Awards are not new to Ms. Nair, whose India Cabaret, a portrait
of strippers at Mumbai nightclubs, won the prize for best
documentary at the American Film Festival as early as 1985. Her
first feature film Salaam Bombay! secured the best new director
award at the Cannes Film Festival as well as an Oscar nomination
for the best foreign film. But as prizes go, this is surely the
big one in the career of the 44-year-old film director, who leapt
into the world spotlight with Salaam Bombay!. The quality of some
of her work since then suggested she had failed to tap her full
potential, but with Monsoon Wedding, Ms. Nair seems to have made
a stunning comeback by capturing the approval of the jury at
Venice and pipping a hotly-favoured Iranian film (Mr. Babak
Payami's Secret Ballot) at the post.
In addressing the issue of paedophilia, and by locating it within
the context of the compass of the family, Ms. Nair deals with an
awkard and controversial subject.
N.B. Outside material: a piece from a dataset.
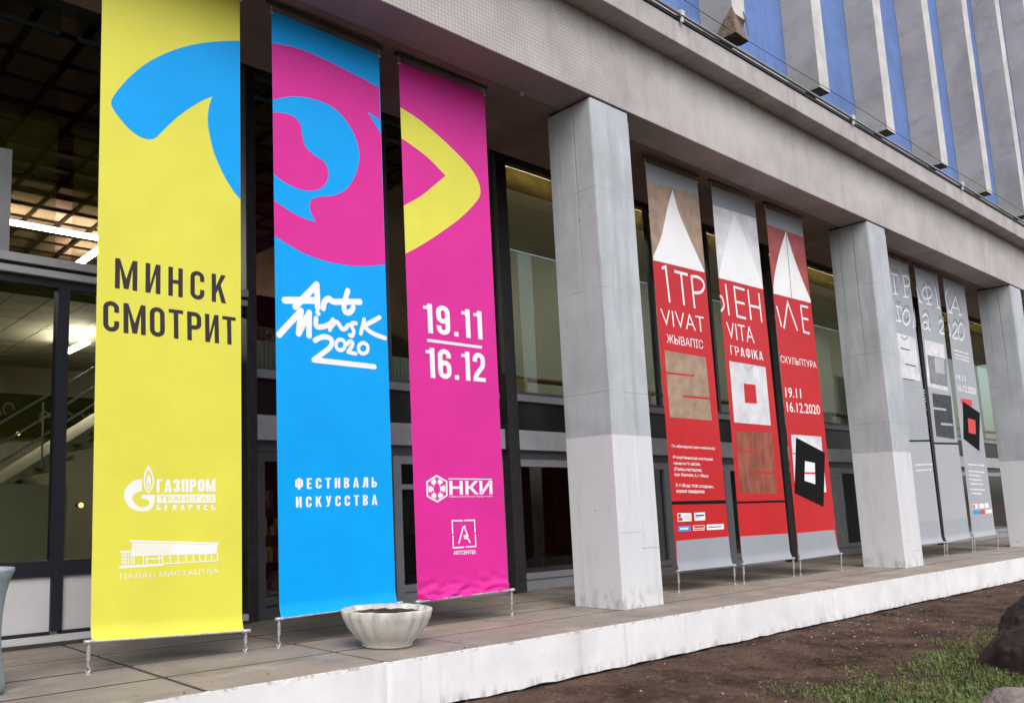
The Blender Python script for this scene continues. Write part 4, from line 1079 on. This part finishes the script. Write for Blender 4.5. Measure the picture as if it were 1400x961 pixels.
# ---------------------------------------------------------------- things on the terrace
bx, by = 5.215, 6.335
pot = empty('planter_bowl', (bx, by, 0), 'scalloped pale concrete planter bowl of bare soil by the terrace edge', 'planter')
prof = [(.0, .006), (.235, .006), (.245, .02), (.235, .035), (.30, .09), (.365, .18), (.41, .27), (.425, .335), (.415, .347), (.385, .345), (.37, .30), (.30, .285)]
N = 96; b = MB(); V = []
for r, z in prof:
    for k in range(N):
        t = 2 * math.pi * k / N
        amp = .030 * min(1, max(0, (z - .03) / .12)) if r > .31 or z < .3 else 0
        s = 1 + amp / max(r, .1) * (abs(math.cos(t * 9)) - .6) * (1 if z > .036 else 0)
        rr_ = r * s; V.append((bx + rr_ * math.cos(t), by + rr_ * math.sin(t), z + (.006 * noise.noise(Vector((math.cos(t) * 3, math.sin(t) * 3, 2))) if z > .3 else 0)))
b.mesh(V, [(i * N + k, i * N + (k + 1) % N, (i + 1) * N + (k + 1) % N, (i + 1) * N + k) for i in range(len(prof) - 1) for k in range(N)], 0, True)
b.build('bowl', M['bowl'], pot)
b = MB(); V = [(bx, by, .32)]; F = []
for i in range(1, 13):
    for k in range(48):
        t = 2 * math.pi * k / 48; r = .366 * i / 12; x, y = bx + r * math.cos(t), by + r * math.sin(t)
        V.append((x, y, .300 + .016 * noise.noise(Vector((x * 14, y * 14, 0))) + .02 * (1 - (i / 12) ** 2)))
F = [(0, 1 + k, 1 + (k + 1) % 48) for k in range(48)] + [(1 + i * 48 + k, 1 + (i + 1) * 48 + k, 1 + (i + 1) * 48 + (k + 1) % 48, 1 + i * 48 + (k + 1) % 48) for i in range(11) for k in range(48)]
b.mesh(V, F, 0, True); b.build('soil_fill', M['soil'], pot)

ux, uy = 1.655, 6.77
urn = empty('street_urn', (ux, uy, 0), 'tall waisted grey blue concrete urn at the left edge of the terrace', 'urn')
prof = [(.0, .004), (.20, .004), (.215, .03), (.218, .08), (.205, .16), (.185, .28), (.178, .42), (.185, .58), (.205, .72), (.235, .83), (.262, .885), (.258, .905), (.225, .90), (.205, .86), (.18, .6)]
N = 64; b = MB(); V = [(ux + r * math.cos(2 * math.pi * k / N), uy + r * math.sin(2 * math.pi * k / N), z) for r, z in prof for k in range(N)]
b.mesh(V, [(i * N + k, i * N + (k + 1) % N, (i + 1) * N + (k + 1) % N, (i + 1) * N + k) for i in range(len(prof) - 1) for k in range(N)], 0, True)
b.build('body', M['urn'], urn)
b = MB(); b.mesh([(ux + .18 * math.cos(2 * math.pi * k / N), uy + .18 * math.sin(2 * math.pi * k / N), .62) for k in range(N)], [tuple(range(N))], 0); b.build('soil_fill', M['soil'], urn)

def rock(name, label, cat, c, rad, sq, m, seed, loc):
    bm = bmesh.new(); bmesh.ops.create_icosphere(bm, subdivisions=6, radius=1)
    V = []
    for v in bm.verts:
        p = v.co; d = 1 + .16 * noise.noise(p * 1.3 + Vector((seed, 0, 0))) + .07 * noise.noise(p * 3.4 + Vector((0, seed, 0))) + .045 * abs(noise.noise(p * 7)) + .022 * noise.noise(p * 18) + .010 * noise.noise(p * 45)
        V.append((c[0] + p.x * rad * d * sq[0], c[1] + p.y * rad * d * sq[1], c[2] + p.z * rad * d * sq[2]))
    b = MB(); b.mesh(V, [[v.index for v in f_.verts] for f_ in bm.faces], 0, True); bm.free()
    return tag(b.build(name, m, loc=loc), label, cat)
rock('boulder', 'large dark brown boulder on the grass at the lower right edge', 'boulder', (11.22, 2.45, -.76), 1.0, (1.0, .95, 1.06), M['boulder'], 3.1, (10.95, 2.5, TT))
rock('field_stone', 'small rounded grey stone in front of the dark boulder', 'stone', (8.40, 2.33, -.47), .27, (1.25, 1, .75), M['stone'], 8.4, (8.4, 2.3, TT))

# ---------------------------------------------------------------- conductor rod, wire, hook
rod = empty('conductor_rod', (18, 5.975, 8.2), 'thin grey conductor rod clipped along the top of the cornice', 'rod')
b = MB(); b.tube([(X0, 5.965, 8.235)] + [(x, 5.965, 8.235 + .006 * math.sin(x)) for x in range(-5, 44, 2)], .022, 8); b.build('rod', M['alu'], rod)
for x in (5.05, 10.73, 16.41, 22.08, 27.8):
    b = MB(); b.box(x - .045, x + .045, 5.93, 6.02, 8.201, 8.29); b.box(x - .022, x + .022, 5.945, 5.984, 8.11, 8.20); b.build('clip', M['panel'], rod, bevel=.008)
wire = empty('overhead_wire', (18, 6.2, 8.5), 'thin dark wire strung in front of the concrete fins', 'wire')
b = MB(); pts = [(6 + 2.0 * i, 6.2, 8.80 + .03 * math.sin(i * 1.4)) for i in range(14)]; b.tube(pts, .005, 6); b.build('cable', M['dark_steel'], wire)
b = MB()
for p in (pts[0], pts[-1]): b.tube([(p[0], 6.2, 8.2), (p[0], 6.2, p[2] + .05)], .02, 8)
b.build('support', M['dark_steel'], wire)
hx, hz = 7.86, 6.61
hook = empty('ceiling_hook', (8.02, 6.70, 6.612), 'small steel eye hook under the fascia beam right of the magenta banner', 'hook')
b = MB(); b.tube([(8.02, 6.70, 6.612), (8.02, 6.70, 6.56)], .012, 6); b.build('shank', M['steel'], hook)
b = MB(); b.tube([(8.02 + .03 * math.sin(R(t)), 6.70, 6.53 + .03 * math.cos(R(t))) for t in range(0, 361, 30)], .008, 6); b.build('eye', M['steel'], hook)

# ---------------------------------------------------------------- ground cover
rr = random.Random(12)
b = MB()
def grass_density(x, y):
    e = 4.1 + .35 * noise.noise(Vector((x * .7, 0, 2))) + .12 * (x - 8) * (1 if x < 11 else 0) * .3
    d = (e - y) / .9
    if x < 8.0: d -= (8.0 - x) * .7
    d += .9 * noise.noise(Vector((x * 1.6, y * 1.6, 4)))
    return d
cnt = 0
while cnt < 52000:
    x = rr.uniform(6.6, 16.5); y = rr.uniform(1.2, 4.9)
    if rr.random() > grass_density(x, y) * .62: continue
    z = soil_h(x, y) - .004; hgt = rr.uniform(.02, .07) * (1.0 if grass_density(x, y) > .6 else .7); ang = rr.uniform(0, 6.28); wd = rr.uniform(.003, .0065)
    dx, dy_ = math.cos(ang), math.sin(ang); ln = rr.uniform(.2, 1.1) * hgt; px_, py_ = -dy_ * wd, dx * wd
    m = 1 if rr.random() < .12 else 0
    b.mesh([(x - px_, y - py_, z), (x + px_, y + py_, z), (x + dx * ln * .4 + px_ * .7, y + dy_ * ln * .4 + py_ * .7, z + hgt * .65), (x + dx * ln * .4 - px_ * .7, y + dy_ * ln * .4 - py_ * .7, z + hgt * .65), (x + dx * ln, y + dy_ * ln, z + hgt)], [(0, 1, 2, 3), (3, 2, 4)], m)
    cnt += 1
for i in range(15000):                                  # small broad leaves among the blades
    x = rr.uniform(7.2, 15); y = rr.uniform(1.6, 4.4)
    if rr.random() > grass_density(x, y): continue
    z = soil_h(x, y) + rr.uniform(.01, .04); a_ = rr.uniform(0, 6.28); s_ = rr.uniform(.01, .024); t_ = rr.uniform(-.6, .6)
    d = Vector((math.cos(a_), math.sin(a_), t_)) * s_; e = Vector((-math.sin(a_), math.cos(a_), rr.uniform(-.3, .3))) * s_ * .6; c = Vector((x, y, z))
    b.face([c, c + d * .5 + e, c + d * 1.2, c + d * .5 - e], 1 if rr.random() < .2 else 0)
tag(b.build('grass', [M['blade'], M['blade2']]), kind='stuff')
b = MB()
for i in range(5200):
    x = rr.uniform(4.6, 24); y = rr.uniform(1.5, 5.6)
    z = soil_h(x, y) + .003; s_ = rr.uniform(.006, .022); a_ = rr.uniform(0, 6.28)
    pale = rr.random() < (.30 if (9.5 < x < 15 and 4.3 < y < 5.5) else .015)
    if pale: s_ *= .7
    d = Vector((math.cos(a_), math.sin(a_), rr.uniform(-.3, .3))) * s_; e = Vector((-math.sin(a_), math.cos(a_), rr.uniform(-.2, .5))) * s_ * rr.uniform(.2, .8); c = Vector((x, y, z))
    b.mesh([c - d, c + e, c + d, c - e, c + Vector((0, 0, s_ * .5))], [(0, 3, 4), (3, 2, 4), (2, 1, 4), (1, 0, 4)], 0 if pale else 1)
for i in range(9500):                                  # little clods of earth
    x = rr.uniform(4.4, 20); y = rr.uniform(1.5, 5.62); s_ = rr.uniform(.006, .022) * (2.2 if rr.random() < .06 else 1); c = Vector((x, y, soil_h(x, y)))
    P = [c + Vector((math.cos(k * 1.257 + i) * s_ * rr.uniform(.7, 1.3), math.sin(k * 1.257 + i) * s_ * rr.uniform(.7, 1.3), -.004)) for k in range(5)] + [c + Vector((rr.uniform(-.3, .3) * s_, rr.uniform(-.3, .3) * s_, s_ * .8))]
    b.mesh(P, [(k, (k + 1) % 5, 5) for k in range(5)], 2)
for i in range(420):                                   # grit and bits of leaf on the paving
    x = rr.uniform(1.8, 22); y = YE + .03 + (rr.random() ** 2) * 3.0 if rr.random() < .5 else 8.75 - rr.random() ** 2 * 1.2; s_ = rr.uniform(.004, .013); a_ = rr.uniform(0, 6.28); c = Vector((x, y, .008))
    d = Vector((math.cos(a_), math.sin(a_), rr.uniform(-.2, .2))) * s_; e = Vector((-math.sin(a_), math.cos(a_), .3)) * s_ * rr.uniform(.3, .8)
    b.mesh([c - d, c + e, c + d, c - e, c + Vector((0, 0, s_ * .5))], [(0, 3, 4), (3, 2, 4), (2, 1, 4), (1, 0, 4)], 1)
tag(b.build('leaf_litter', [M['litter'], M['twig'], M['soil']]), kind='stuff')

# ---------------------------------------------------------------- park trees across the lawn, seen mirrored in the glass
def tree_mesh():
    b = MB(); r2 = random.Random(21)
    b.tube([(0, 0, 0), (.1, 0, 2.5), (.05, .1, 6), (.2, 0, 10), (.2, 0, 13)], [.32, .26, .2, .12, .04], 8)
    tips = []
    for k in range(16):
        z = 2.4 + k * .62; a_ = k * 2.4; ln = 3.6 * (1 - k / 24)
        p = [(.1, 0, z), (.1 + math.cos(a_) * ln * .5, math.sin(a_) * ln * .5, z + .9), (.1 + math.cos(a_) * ln, math.sin(a_) * ln, z + 1.5)]; b.tube(p, [.09, .06, .02], 5); tips += [Vector(p[1]), Vector(p[2])]
    tr = b
    b2 = MB()
    for i in range(9000):
        c = r2.choice(tips) + Vector((r2.gauss(0, .8), r2.gauss(0, .8), r2.gauss(0, .65))); a_ = r2.uniform(0, 6.28); s_ = r2.uniform(.10, .22)
        d = Vector((math.cos(a_), math.sin(a_), r2.uniform(-.8, .4))) * s_; e = d.cross(Vector((r2.uniform(-1, 1), r2.uniform(-1, 1), 1))).normalized() * s_ * .5
        b2.face([c, c + d * .5 + e, c + d, c + d * .5 - e])
    return tr, b2
tr, fo_ = tree_mesh()
t0 = None
for i in range(6):
    x = -12 + i * 5.4 + rr.uniform(-1.2, 1.2); y = -16 - (i % 3) * 4
    if t0 is None:
        t0 = empty('park_tree', (0, 0, 0)); tr.build('trunk', M['bark'], t0); fo_.build('crown', M['leafdark'], t0); t = t0
    else: t = copy_tree(t0)
    t.location = (x, y, TT - .05); t.rotation_euler.z = rr.uniform(0, 6.28); s_ = rr.uniform(.85, 1.2); t.scale = (s_, s_, s_)
    tag(t, 'leafy park tree across the lawn mirrored in the gallery windows', 'tree', 'park trees facing the hall')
But this is typical of the
courageous film director who believes that the cinematic medium
should be used to provoke, to ``get under the skin''. Salaam
Bombay!, her first full-length narrative film, is a piece of
gritty realism which makes few concessions as it documents the
squalid and poverty-struck lives of street children in a
neighbourhood that is `worked' by drug-peddlers and prostitutes.
Mississippi Masala is an exploration of colliding cultural worlds
when a black rug cleaner falls in love with the daughter of
Indian immigrants who run a motel in the American south - a story
of racial biases, dislocation and cross-cultural influences. In
Kamasutra: A Tale of Love, Ms. Nair explores the sexual politics
between a princess and her servant in a 16th century Indian
court. A film which focussed on the visual or the sensual aspect
at the cost of an already thin and underdeveloped narrative,
Kamasutra made as much news for Ms. Nair's 18-month battle with
the Censor Board to have the film released for Indian audiences.
Monsoon Wedding was showcased at the Cannes Film Festival earlier
this year though not in the competitive category. The prize it
picked up at Venice reveals the increasing recognition accorded
to foreign cinema and ought to enthuse other Indian directors who
feel - either legitimately or otherwise - that they do not
receive the international appreciation and support they deserve.